[New-Poetry] Guided tours of the abyss

Anny Ballardini anny.ballardini at tin.it
Tue Apr 3 16:44:44 EDT 2007


Thank you for mentioning Morandi. I went to see a very comprehensive show they dedicated to him in Bologna in 1990 (or around that time). The date is important because I was suffering from an inflammation of the sciatic nerve. I never suffered so much and I wished to die. These two friends passed by and wanted to take me to see Morandi's show. They convinced me and with the many kilometers by car, pills, wine, walking and what-have-you my unbearable pain disappeared _forever_ I would say. We were in one of these houses they call agri-tourists' homes in the country, slept there overnight.  
Morandi lived in the hinterland, rounded hills one after the other, during the summer yellow with burnt grass and hay. He spent his life at home with two sisters and during the war - before and after - painted bottles, bottles and bottles. His dedication to his work, his seriousness in facing life, I remember they rebuilt his room, a small bed similar to Van Gogh's. That is probably how you can become a master, by refining your sensitivity through the most monotonous life. Pessoa is another good example. 
But then Leonardo da Vinci breaks the rule, or Dante, or Caravaggio. There is no rule, as a matter of fact, there are accidents, incidents, there is genius, there is something but it is not the same for everybody.
  ----- Original Message ----- 
  From: jforjames at aol.com 
  To: new-poetry at wiz.cath.vt.edu 
  Sent: Tuesday, April 03, 2007 10:02 PM
  Subject: Re: [New-Poetry] Guided tours of the abyss


  I'd hate think that sane and safe domestic lives weren't fit for poetry. I hope that's not the case. Part of the literary feminism's initiative was to allow women room to make art from subject matter presented in their domestic lives and family relations. To take away from men the ability to deem what was 'acceptable subject matter' for literature and art-making. 

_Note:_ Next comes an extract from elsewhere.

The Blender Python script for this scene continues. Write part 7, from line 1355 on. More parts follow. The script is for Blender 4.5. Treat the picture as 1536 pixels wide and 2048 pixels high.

  I think with some mastery almost any life experience can be made into art, the good, the bad and ugly. In some ways the readership for the ugly is just another form of 'rubbernecking' that you get on the highway passing a bad wreck. Didn't Auden say something like confessional poets were like beggars displaying their open sores for small coins?

  I'm very delighted when I encounter a poem that seems to emate from joy alone. It's hard to 'make a joyful noise' poem. There are many more 'funny poems' than poems that come out of pure pleasure and happy times. Easier to write those elegies of loss and grief's dirges.

  I often think of the artist Morandi when this subject comes up. He managed to paint bottles most of his life and yet make of them something greater and more interesting than just bottles. Strange, peopleless cities one might call his still lifes. Or is that Morandi's art is interesting because his subject matter was so simple and his attention obsessively small, just paintings of bottles after all.